Johnny Marr picks the contender for the “song most universally loved” crown
A lot of the best things in life are an acquired taste: the glorious amber nectar of a cold beer tastes bloody horrid to a soda-loving 13-year-old. The drab prospect of a 0-0 draw precludes many people from falling in love with the beautiful game. Hot sauce is no good for an unaccustomed youngster. Hell, it even takes your first bout of acne before you can truly admire the lilting guitar of Johnny Marr and lyrics relating to road traffic deaths.
However, there is a second type of masterpiece that goes beyond the sense of heightened artistry. As Nick Cave said when he was moved to tears by the Karen Dalton song ‘Something on My Mind’: ”The thing about the song: it wasn’t that it was sad that made me cry, it was that it was perfect. There is something about human achievement when it reaches so high in such a causal way and can do something that is so utterly perfect.”
Perfection is a rarity in art, but when something comes close to it, the art has the potential to floor universally. As it happens, the track that Marr rightfully picks out as a beloved anthem comes from one of music’s most divisive stars. As Marr explained to the Guardian about why he holds Reed in such high esteem: “His reputation for documenting the more subversive side of human nature is well known, but it doesn’t tell the whole story of a writer who had real insight into human frailty and vulnerability – cruelty too,” Marr says.
Before quoting Reed’s dark lyric from his oblique masterpiece Berlin, “‘Caroline says, as she gets up off the floor, Why is it that you beat me? It isn’t any fun.’” As Marr continues: “He turned slang into poetry, very deliberately using modern language to tell his stories of the city, and he made street talk into literature.”
Beyond this singular style, he also had a rock ‘n’ roll heart that ensured his tunes were enriched with a pointed, visceral and concise edge. As Marr adds: “His titles alone make him as good as anybody; ‘Satellite of Love’, ‘Venus in Furs’, ‘White Light / White Heat’ almost define the rock era, and that the young man who first became known for writing a song called “I’m Waiting for the Man” at the age of 23 could turn his talent to write ’Perfect Day, a song which would surely be a contender for ‘song most universally loved’, says it all.”

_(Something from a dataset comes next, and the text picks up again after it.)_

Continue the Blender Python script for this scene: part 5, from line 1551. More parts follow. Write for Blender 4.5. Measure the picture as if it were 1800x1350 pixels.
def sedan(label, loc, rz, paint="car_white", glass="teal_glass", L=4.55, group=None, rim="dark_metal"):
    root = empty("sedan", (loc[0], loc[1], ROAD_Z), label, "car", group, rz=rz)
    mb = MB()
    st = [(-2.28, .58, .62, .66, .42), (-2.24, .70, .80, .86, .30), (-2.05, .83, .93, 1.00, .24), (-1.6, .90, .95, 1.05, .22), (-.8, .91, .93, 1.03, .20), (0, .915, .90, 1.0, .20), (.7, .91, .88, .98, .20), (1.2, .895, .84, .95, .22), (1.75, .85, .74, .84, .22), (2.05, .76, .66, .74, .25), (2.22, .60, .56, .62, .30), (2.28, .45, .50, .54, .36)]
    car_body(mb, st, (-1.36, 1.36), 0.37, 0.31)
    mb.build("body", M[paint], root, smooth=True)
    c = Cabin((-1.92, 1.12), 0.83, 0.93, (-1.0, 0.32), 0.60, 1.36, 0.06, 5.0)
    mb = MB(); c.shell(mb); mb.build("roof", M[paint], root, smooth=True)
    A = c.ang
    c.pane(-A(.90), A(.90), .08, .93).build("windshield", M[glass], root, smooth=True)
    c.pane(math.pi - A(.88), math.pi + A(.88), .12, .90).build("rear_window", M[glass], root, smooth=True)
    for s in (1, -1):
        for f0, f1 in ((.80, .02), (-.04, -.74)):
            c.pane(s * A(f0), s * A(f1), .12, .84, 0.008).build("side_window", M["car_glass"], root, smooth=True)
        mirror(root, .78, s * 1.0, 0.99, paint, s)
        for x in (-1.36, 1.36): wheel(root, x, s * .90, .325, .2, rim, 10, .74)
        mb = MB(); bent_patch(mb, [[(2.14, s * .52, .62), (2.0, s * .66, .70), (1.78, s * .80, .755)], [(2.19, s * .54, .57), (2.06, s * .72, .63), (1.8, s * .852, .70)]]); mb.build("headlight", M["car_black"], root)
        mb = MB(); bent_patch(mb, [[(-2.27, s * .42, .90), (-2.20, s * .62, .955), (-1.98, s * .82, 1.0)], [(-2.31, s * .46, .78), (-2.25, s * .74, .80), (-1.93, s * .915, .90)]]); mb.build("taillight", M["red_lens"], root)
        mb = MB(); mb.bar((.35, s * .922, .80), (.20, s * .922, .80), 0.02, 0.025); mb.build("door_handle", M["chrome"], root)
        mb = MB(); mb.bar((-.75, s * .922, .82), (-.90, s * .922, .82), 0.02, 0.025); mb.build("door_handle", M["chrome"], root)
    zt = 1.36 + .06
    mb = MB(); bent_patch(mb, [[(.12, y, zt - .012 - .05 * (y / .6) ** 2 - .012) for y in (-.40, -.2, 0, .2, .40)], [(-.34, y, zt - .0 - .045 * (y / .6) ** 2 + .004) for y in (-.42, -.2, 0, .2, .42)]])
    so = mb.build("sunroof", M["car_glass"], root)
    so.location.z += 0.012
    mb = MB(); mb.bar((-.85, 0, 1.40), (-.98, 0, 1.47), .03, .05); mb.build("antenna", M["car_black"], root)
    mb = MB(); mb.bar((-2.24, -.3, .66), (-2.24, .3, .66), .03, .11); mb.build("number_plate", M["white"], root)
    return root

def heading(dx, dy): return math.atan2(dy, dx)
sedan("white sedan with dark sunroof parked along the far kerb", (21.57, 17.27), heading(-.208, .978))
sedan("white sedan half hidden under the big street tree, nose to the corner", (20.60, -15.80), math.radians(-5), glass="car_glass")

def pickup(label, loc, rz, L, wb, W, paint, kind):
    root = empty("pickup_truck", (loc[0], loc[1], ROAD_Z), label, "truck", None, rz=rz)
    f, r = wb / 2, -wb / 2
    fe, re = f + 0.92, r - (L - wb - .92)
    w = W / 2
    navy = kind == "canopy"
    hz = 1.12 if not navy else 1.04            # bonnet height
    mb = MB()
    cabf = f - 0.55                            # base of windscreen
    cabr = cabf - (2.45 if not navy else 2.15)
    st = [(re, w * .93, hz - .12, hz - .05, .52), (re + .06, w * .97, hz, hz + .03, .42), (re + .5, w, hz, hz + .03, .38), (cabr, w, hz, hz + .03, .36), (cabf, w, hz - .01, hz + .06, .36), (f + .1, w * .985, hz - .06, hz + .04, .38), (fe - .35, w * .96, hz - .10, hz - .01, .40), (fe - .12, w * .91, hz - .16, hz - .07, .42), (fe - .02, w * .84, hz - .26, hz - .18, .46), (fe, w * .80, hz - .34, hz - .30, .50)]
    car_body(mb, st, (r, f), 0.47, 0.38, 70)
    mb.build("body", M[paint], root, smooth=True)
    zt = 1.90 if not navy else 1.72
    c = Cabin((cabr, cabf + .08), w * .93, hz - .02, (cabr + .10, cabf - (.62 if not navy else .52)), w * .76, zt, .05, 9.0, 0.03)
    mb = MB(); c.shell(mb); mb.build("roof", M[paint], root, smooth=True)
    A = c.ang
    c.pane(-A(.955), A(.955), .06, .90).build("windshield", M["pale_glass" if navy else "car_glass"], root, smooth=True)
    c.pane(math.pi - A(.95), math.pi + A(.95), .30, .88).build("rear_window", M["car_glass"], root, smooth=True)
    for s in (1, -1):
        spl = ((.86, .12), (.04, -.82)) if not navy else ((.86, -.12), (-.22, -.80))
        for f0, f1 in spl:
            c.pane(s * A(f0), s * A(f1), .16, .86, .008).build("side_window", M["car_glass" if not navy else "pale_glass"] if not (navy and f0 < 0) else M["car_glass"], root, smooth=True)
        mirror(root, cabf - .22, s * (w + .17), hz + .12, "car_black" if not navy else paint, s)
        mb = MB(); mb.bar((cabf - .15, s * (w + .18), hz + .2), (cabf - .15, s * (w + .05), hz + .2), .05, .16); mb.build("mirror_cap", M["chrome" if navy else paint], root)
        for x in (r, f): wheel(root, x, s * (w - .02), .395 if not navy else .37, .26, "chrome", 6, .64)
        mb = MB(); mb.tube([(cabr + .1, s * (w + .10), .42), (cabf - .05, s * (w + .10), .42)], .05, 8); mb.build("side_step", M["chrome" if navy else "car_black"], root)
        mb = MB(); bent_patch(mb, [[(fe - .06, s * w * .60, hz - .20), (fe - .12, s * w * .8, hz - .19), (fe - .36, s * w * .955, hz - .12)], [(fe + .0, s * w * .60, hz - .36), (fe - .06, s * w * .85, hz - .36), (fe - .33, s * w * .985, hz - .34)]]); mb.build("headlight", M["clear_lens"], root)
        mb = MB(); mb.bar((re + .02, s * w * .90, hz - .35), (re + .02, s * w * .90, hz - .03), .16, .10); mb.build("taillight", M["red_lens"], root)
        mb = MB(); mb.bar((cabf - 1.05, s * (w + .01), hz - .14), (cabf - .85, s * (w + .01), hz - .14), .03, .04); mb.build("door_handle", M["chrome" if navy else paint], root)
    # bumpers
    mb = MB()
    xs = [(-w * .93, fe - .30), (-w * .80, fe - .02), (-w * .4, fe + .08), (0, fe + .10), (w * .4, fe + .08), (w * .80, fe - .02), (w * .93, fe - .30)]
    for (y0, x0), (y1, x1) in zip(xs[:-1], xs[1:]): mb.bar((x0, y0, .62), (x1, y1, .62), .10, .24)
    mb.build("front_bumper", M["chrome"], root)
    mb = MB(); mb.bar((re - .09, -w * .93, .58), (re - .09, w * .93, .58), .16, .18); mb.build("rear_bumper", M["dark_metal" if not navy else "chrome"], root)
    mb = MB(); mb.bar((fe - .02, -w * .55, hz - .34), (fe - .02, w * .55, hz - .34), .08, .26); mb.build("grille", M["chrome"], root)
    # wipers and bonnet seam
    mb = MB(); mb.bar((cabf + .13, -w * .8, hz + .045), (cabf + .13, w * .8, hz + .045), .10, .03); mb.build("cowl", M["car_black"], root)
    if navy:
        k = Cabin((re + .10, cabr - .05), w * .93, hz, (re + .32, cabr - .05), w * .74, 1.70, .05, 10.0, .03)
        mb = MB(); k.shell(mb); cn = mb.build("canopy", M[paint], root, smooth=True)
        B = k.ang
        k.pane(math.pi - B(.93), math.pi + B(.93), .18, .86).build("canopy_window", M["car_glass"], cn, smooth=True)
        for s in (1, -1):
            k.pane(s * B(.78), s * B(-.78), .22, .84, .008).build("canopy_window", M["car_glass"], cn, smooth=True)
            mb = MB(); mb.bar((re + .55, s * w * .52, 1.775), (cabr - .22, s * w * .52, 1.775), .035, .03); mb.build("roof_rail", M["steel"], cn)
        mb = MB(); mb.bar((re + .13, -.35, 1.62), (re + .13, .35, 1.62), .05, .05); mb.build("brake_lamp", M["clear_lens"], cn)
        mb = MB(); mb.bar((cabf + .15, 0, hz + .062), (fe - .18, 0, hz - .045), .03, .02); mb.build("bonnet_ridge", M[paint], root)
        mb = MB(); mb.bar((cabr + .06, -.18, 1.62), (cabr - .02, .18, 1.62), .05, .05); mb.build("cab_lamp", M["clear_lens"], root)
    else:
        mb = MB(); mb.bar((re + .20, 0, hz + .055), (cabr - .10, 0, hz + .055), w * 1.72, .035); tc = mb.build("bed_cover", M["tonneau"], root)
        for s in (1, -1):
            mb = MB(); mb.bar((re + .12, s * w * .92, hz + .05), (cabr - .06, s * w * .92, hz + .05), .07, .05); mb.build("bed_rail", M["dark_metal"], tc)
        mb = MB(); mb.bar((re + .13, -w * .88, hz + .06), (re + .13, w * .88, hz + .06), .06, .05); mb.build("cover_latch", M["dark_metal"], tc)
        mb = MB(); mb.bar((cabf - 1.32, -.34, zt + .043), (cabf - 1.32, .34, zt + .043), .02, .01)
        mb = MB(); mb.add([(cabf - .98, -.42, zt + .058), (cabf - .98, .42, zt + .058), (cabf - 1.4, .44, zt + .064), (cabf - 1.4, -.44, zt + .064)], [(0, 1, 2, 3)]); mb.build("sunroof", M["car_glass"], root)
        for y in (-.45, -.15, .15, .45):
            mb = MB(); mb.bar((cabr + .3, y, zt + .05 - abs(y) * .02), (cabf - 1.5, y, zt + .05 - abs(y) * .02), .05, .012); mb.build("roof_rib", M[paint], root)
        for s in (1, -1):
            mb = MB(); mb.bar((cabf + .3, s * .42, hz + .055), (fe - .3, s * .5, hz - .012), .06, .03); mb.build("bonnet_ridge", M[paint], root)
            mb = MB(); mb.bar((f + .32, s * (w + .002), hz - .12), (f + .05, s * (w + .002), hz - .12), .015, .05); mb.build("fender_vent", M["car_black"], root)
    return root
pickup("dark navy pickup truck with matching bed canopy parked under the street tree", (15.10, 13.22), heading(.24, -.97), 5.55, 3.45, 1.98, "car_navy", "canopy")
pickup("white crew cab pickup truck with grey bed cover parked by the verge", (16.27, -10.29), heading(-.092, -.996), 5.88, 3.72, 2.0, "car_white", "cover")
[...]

As that sage, once again, Nick Cave said, “He taught me that you can put the most sonically aggressive music and put it side by side by with some of the most beautiful ballads that anyone has ever written.” ‘Perfect Day’ is the latter. It sits aside Reed’s acerbic view of the world as a literal picnic, and it even takes the ugly old notion of a middle eight, and cooks up perhaps the greatest one in music history.
Its wholeness makes the demo below all the more fascinating. You can barely imagine a song as seamlessly beautiful as ‘Perfect Day’ even actually being written, let alone being worked on. It’s like a hymn or ‘Happy Birthday’, it’s just there, coaxed from the ether to keep things flowing on the right path. Such is the perfection of the tune; you imagine it came out as a whole all arithmetically in order in brimming with confidence.
He might have been known for his obfuscated wordplay that paired the visceral edge of rock with beat literature, but ‘Perfect Day’ is as unassuming as a children’s fable. As he simply put it himself: “That’s a lovely song. A description of a very straightforward affair.” Now, it is a transcendent mainstay in culture. It’s the sort of melody you know even if you think The Velvet Underground is a subterranean strip club.